Britain’s Prime Minister David Cameron (right) speaks at the annual Confederation of British Industry conference in central London yesterday.
LONDON: Britain must remain part of the European Union and reform it from within, business leaders told Prime Minister David Cameron yesterday, warning that a possible exit from the bloc could isolate the country’s economy.
As Britain gears up for a planned “in or out” referendum in 2017, British employers’ group the CBI said there was no viable alternative to remaining in the EU but laid out a wish-list of reforms to make membership more beneficial for the country.
“Closing ourselves off from the world cannot be the answer. The stakes have never been higher,” said CBI President Mike Rake told employers at the organisation’s annual conference.
“Britain’s role in the world has always been to embrace openness, to seize opportunity, harness global trends and maximise our integration with the world’s economies.”
Cameron, seeking to put an end to decades of public and political division over Britain’s EU membership, has pledged to fight for reform in Europe and to put the changes to voters in a 2017 referendum, assuming he wins an election due in 2015.
Cameron wants Britain to stay in a reformed EU, but cautioned that the referendum outcome was still in the balance.

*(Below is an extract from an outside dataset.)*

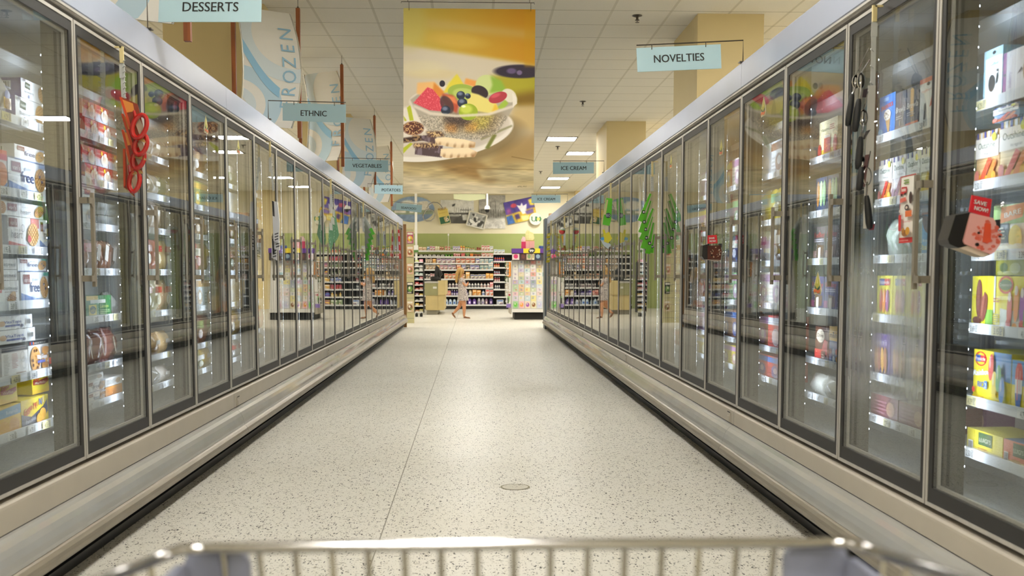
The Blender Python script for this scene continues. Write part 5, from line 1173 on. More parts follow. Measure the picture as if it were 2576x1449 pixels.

“It is my judgment that our current consent for remaining inside the EU is wafer thin,” Cameron told the CBI conference. “We haven’t made the argument enough about why Europe matters and frankly there are lots of things in the European Union that badly need reform.”
Divided public opinion over Europe poses one of the biggest obstacles to Cameron winning a second term in 2015. He is under pressure from Eurosceptic lawmakers in his ruling Conservatives to stem a loss of support to the UK Independence Party (UKIP), which calls for an immediate withdrawal from the EU.
A poll for the Daily Mail newspaper in October showed that if a referendum were held in 2014, 46 percent of people would back withdrawal from the EU and 38 percent would vote to stay.
The macroeconomic think-tank NIESR said on Monday there was a lack of adequate analysis to help inform voters on the economic consequences of Britain pulling out of the EU.